Teachers' access to the revised spouses' &children's scheme: An option to join the revised scheme, available for a fixed period, will be made available to all primary and secondary teachers serving at 31 March 2004. This represents an extension of the original recommendation of the commission that is, those teachers who had opted not to join the original scheme will also be given the new option. Revised contribution rates of2%, periodic, and 1.5%, non-periodic, willapply.

Notional added years: Existing schemes of notional added years will be replaced for new entrants from a current date by a single "transitional" scheme which will be reviewed in 2015. The commission had recommended the abolition of such schemes. Following discussion with the unions however, the Government has decided to replace the existing schemes with a new interim scheme with a lower maximum award.

Reckoning of allowances for pension purposes: The calculation of pension on variable pensionable allowances will be based on "the best three consecutive years in the ten years preceding retirement", rather than on the three years immediately prior to retirement, as at present. The new system will apply to relevant staff who retire or have retired from the public service as and from 1 April 2004.

Compound interest rate: The current pension interest rate, which applies, in particular, to repayment of marriage gratuities, will be cut from 6% to 4% in respect of repayment due for periods from 14 November 2000 onwards.

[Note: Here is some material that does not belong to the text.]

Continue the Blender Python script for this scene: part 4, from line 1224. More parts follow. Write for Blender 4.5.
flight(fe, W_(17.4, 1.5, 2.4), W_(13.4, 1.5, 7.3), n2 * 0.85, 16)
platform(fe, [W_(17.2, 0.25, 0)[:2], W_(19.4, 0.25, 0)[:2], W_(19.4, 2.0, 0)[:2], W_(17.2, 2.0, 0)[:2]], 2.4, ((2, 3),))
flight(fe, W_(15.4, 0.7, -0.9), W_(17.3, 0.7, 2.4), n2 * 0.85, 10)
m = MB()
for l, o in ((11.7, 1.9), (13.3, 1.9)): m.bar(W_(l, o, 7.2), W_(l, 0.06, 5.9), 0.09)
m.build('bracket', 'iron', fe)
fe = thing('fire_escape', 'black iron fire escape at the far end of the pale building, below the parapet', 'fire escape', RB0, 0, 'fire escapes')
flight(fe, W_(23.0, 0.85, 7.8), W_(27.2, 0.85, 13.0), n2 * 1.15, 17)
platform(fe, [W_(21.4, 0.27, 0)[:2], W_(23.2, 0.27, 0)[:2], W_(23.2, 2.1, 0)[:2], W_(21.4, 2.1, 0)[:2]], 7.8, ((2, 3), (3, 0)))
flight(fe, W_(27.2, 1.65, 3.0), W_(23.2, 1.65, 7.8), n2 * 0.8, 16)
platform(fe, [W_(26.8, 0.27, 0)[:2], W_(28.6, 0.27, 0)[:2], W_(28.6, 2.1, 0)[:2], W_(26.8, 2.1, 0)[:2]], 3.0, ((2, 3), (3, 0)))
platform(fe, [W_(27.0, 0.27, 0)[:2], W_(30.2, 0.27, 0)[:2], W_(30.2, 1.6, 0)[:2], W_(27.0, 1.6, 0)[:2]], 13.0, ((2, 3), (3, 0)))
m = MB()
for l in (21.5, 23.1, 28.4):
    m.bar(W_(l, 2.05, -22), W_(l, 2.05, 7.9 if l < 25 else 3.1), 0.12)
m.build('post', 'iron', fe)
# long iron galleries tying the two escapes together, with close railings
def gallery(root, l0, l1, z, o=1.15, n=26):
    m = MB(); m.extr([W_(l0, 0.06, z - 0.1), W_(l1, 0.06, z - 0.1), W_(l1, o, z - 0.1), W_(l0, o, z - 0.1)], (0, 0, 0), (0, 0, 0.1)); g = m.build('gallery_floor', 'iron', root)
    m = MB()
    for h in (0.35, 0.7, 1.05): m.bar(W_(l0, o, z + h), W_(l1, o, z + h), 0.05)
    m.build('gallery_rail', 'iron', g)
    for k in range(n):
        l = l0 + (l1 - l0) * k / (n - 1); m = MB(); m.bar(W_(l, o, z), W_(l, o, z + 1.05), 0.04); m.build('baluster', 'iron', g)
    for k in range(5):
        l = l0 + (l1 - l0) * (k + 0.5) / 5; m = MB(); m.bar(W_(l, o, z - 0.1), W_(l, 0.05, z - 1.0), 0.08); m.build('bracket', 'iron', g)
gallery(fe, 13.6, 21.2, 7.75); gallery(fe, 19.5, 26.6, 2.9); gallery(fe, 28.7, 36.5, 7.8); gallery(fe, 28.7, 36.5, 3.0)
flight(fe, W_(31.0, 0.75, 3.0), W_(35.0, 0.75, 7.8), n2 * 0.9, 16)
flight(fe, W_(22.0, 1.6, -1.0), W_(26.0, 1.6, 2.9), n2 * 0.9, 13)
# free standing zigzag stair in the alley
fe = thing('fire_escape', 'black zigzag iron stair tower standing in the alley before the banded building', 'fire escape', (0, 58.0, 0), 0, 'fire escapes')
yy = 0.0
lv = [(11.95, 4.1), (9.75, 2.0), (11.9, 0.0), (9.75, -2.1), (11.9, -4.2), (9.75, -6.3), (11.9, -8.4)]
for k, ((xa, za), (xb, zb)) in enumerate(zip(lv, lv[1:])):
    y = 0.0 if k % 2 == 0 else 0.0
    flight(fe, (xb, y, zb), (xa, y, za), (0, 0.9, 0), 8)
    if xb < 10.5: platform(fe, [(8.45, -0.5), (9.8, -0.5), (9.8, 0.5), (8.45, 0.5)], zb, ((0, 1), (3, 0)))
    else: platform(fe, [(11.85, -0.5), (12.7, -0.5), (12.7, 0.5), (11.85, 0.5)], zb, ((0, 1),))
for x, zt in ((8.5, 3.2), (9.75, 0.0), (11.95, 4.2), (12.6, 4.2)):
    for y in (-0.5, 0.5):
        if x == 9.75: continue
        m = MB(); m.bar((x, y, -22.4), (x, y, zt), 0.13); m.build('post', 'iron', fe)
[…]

Implementation of the various changes will commence as soon as detailed guidelines have been prepared and circulated by my Department. The preparation of these guidelines is being addressed, as a matter of urgency, by my officials. Public service pensioners who may have entitlement to benefit from any of these changes will have such benefit passed on to them, as soon as practicable. In general, there should be no need for individuals to make application in advance of payment.